I don’t have any problem with the style and delivery of Curb Your Enthusiasm. I loved it the first time I saw it, on Seinfeld. Alright, may be that’s going too far. Seinfeld had a much more static set and camera. Seriously, though, there’s nothing fancy about the presentation in Curb Your Enthusiasm and it doesn’t go out of its way to jazz up the presentation. They have a genius bunch of characters that are swirling around a fairly genius formula for each episode/season but present it like any other sitcom. This might be attributed to the writing being from real life and, may be, a director wouldn’t want to step over that writing to do his own thing. This is Larry’s show, so it should be run around him. I just can’t justify giving them a star for doing “okay enough”.


I’m not sure if anyone else sees the relation, but Seinfeld ended on its ninth season. The difference here is that Curb Your Enthusiasm is actually getting better each season, where as Seinfeld went out on its decline. I think the primary change is the power shift to Larry David. David wasn’t cut out for network TV because his mind was going paid-channel mature. Curb Your Enthusiasm isn’t for the whole family, but the parents will laugh their asses off while the kids are trying to sleep in the next room.

Seinfeld was “a show about nothing”, in that it was covered the most typical of daily routines and examined social norms on the most basic level.

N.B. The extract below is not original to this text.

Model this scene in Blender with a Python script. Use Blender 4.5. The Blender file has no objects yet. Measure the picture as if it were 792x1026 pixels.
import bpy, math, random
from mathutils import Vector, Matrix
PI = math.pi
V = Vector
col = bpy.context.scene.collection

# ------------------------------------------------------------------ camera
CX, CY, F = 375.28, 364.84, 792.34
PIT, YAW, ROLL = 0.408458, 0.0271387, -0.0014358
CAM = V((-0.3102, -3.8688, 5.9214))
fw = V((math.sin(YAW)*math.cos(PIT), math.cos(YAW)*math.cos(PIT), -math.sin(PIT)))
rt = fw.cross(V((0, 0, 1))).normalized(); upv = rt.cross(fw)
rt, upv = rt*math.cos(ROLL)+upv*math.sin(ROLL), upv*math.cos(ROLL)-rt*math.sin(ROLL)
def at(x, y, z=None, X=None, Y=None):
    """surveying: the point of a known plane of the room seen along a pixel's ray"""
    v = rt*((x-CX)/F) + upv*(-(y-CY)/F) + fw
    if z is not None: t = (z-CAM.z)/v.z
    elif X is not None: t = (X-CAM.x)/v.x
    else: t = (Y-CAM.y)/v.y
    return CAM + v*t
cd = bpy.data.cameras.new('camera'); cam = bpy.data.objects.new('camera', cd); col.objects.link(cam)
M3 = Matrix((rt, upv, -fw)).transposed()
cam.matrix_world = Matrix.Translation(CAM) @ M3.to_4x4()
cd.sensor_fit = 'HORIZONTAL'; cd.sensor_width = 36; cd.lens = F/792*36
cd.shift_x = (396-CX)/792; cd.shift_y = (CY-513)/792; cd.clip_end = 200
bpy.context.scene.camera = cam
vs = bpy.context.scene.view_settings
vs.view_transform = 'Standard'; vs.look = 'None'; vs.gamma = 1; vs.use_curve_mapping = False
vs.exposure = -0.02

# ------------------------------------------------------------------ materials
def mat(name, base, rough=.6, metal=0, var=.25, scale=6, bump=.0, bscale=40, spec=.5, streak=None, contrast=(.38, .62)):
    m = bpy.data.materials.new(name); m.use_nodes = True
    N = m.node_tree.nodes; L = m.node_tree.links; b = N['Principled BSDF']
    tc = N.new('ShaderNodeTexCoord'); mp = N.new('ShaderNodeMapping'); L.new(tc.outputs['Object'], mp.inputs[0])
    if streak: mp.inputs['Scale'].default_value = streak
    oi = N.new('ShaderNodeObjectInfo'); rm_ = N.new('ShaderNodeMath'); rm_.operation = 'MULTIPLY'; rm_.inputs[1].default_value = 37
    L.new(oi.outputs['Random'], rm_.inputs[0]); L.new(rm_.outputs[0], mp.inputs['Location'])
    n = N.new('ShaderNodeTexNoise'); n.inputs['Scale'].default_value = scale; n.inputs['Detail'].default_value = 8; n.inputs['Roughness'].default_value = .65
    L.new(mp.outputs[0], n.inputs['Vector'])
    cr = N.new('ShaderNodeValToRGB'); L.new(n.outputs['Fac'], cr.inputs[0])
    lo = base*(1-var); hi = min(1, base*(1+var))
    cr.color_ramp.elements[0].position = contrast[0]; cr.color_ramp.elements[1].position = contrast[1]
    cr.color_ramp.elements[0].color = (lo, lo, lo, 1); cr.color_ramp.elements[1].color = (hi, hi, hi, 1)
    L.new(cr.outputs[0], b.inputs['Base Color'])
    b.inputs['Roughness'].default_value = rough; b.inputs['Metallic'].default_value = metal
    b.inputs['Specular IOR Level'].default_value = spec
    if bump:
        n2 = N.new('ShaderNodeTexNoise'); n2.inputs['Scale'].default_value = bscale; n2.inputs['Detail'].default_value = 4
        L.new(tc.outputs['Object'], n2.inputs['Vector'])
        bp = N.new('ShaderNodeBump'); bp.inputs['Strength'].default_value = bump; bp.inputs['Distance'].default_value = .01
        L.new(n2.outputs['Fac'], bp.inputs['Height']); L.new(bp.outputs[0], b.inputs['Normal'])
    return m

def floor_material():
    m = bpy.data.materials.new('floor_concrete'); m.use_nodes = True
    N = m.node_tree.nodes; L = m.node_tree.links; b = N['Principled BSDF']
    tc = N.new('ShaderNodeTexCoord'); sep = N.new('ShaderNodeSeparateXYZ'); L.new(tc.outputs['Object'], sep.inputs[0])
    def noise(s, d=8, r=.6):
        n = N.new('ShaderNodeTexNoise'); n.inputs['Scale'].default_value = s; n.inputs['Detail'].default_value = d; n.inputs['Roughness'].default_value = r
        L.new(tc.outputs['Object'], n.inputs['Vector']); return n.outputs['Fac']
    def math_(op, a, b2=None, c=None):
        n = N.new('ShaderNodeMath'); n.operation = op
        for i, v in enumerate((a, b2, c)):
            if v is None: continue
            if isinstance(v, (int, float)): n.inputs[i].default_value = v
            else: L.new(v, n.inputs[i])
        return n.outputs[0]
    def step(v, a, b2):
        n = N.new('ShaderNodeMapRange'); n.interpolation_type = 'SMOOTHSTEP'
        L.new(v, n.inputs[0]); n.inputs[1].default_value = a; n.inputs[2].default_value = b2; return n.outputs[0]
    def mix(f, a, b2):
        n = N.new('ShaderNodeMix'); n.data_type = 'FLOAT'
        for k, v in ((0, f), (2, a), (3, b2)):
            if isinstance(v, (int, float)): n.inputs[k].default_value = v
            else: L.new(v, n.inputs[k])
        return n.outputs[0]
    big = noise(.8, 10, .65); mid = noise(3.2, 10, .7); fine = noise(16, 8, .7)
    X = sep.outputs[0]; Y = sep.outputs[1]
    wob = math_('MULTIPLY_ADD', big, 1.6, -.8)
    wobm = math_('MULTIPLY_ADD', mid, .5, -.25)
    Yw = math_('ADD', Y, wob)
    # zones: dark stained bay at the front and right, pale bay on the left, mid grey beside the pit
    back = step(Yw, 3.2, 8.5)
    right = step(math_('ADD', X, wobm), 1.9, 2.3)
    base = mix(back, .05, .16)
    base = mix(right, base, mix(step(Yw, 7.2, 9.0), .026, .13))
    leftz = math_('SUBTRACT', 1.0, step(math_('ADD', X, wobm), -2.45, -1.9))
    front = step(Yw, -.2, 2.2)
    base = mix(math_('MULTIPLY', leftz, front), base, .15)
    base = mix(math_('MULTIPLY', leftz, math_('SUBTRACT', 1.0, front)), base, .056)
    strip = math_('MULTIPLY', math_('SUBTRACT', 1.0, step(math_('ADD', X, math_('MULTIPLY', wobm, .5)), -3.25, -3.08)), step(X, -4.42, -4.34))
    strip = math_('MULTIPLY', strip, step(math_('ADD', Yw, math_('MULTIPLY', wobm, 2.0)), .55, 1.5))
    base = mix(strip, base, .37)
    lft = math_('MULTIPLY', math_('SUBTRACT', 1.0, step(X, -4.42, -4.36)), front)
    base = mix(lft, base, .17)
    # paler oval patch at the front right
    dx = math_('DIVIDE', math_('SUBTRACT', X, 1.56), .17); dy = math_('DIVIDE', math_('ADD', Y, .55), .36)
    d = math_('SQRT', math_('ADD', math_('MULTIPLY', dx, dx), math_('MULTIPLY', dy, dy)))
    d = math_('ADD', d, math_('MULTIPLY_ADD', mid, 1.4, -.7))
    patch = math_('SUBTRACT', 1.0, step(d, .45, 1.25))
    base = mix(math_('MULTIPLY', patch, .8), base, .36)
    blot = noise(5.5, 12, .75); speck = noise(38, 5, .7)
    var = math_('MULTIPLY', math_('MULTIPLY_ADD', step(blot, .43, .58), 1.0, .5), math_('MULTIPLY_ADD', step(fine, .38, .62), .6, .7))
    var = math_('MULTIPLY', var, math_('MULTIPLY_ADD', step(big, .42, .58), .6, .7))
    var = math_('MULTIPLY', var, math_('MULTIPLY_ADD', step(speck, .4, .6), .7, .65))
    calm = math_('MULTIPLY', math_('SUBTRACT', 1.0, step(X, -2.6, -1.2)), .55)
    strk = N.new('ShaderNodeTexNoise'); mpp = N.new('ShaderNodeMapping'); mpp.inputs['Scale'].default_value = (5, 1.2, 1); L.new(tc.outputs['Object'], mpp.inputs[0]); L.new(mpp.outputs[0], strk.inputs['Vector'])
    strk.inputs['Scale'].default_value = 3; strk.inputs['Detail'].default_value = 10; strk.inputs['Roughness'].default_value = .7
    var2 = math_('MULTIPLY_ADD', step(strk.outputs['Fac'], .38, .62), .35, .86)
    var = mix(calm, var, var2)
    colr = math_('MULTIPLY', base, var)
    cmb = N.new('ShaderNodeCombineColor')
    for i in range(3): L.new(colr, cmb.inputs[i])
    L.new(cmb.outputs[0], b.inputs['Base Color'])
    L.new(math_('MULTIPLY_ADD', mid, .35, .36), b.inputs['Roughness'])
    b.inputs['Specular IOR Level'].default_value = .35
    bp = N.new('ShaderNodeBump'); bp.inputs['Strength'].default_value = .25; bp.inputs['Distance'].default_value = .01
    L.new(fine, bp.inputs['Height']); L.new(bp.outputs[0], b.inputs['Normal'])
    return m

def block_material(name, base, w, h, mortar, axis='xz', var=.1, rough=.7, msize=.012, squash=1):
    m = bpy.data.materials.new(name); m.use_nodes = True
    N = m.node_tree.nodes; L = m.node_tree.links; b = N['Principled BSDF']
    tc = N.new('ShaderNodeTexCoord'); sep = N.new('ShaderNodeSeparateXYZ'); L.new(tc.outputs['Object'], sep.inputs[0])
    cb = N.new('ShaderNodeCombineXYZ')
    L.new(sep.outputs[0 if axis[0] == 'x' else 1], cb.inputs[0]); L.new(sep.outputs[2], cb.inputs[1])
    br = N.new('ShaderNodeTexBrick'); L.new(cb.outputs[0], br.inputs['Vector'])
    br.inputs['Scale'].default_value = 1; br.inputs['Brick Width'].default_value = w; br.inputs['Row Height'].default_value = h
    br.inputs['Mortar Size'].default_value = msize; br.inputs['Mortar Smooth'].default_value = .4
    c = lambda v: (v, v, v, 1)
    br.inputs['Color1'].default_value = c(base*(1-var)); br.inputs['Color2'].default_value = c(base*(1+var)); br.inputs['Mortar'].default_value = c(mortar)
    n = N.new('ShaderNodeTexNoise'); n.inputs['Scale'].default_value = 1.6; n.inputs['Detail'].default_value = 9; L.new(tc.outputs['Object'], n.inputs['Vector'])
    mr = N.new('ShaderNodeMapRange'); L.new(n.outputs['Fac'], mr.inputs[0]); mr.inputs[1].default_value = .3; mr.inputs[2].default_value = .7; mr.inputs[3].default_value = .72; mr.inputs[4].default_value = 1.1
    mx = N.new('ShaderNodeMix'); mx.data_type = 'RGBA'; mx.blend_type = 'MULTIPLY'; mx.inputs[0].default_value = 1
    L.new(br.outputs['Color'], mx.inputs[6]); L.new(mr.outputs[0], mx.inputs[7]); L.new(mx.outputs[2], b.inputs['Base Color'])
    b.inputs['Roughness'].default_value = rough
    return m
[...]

Curb Your Enthusiasm sticks to this sensation but manages to attach a cohesive plot line to each season. This makes missing an episode less desirable, as to not miss anything funny, but not catastrophic, because they’ll catch you up enough that you’re not confused. Basically, what I’m saying is that Curb Your Enthusiasm gets rid of all the things that get old, in Seinfeld, over time.


I’m sure some people out there found it annoying, but I thought the music in-between the scenes of Curb Your Enthusiasm was fitting. Sometimes it was even hilarious, if switching scenes suddenly was the punch-line. There wasn’t a ton of other music put into the show but that’s probably because it would just take up more time, where people could be talking about some funny shit. I suppose it is technically a score, derivative of the opening theme, but I like it anyway. Looks like I can like a score.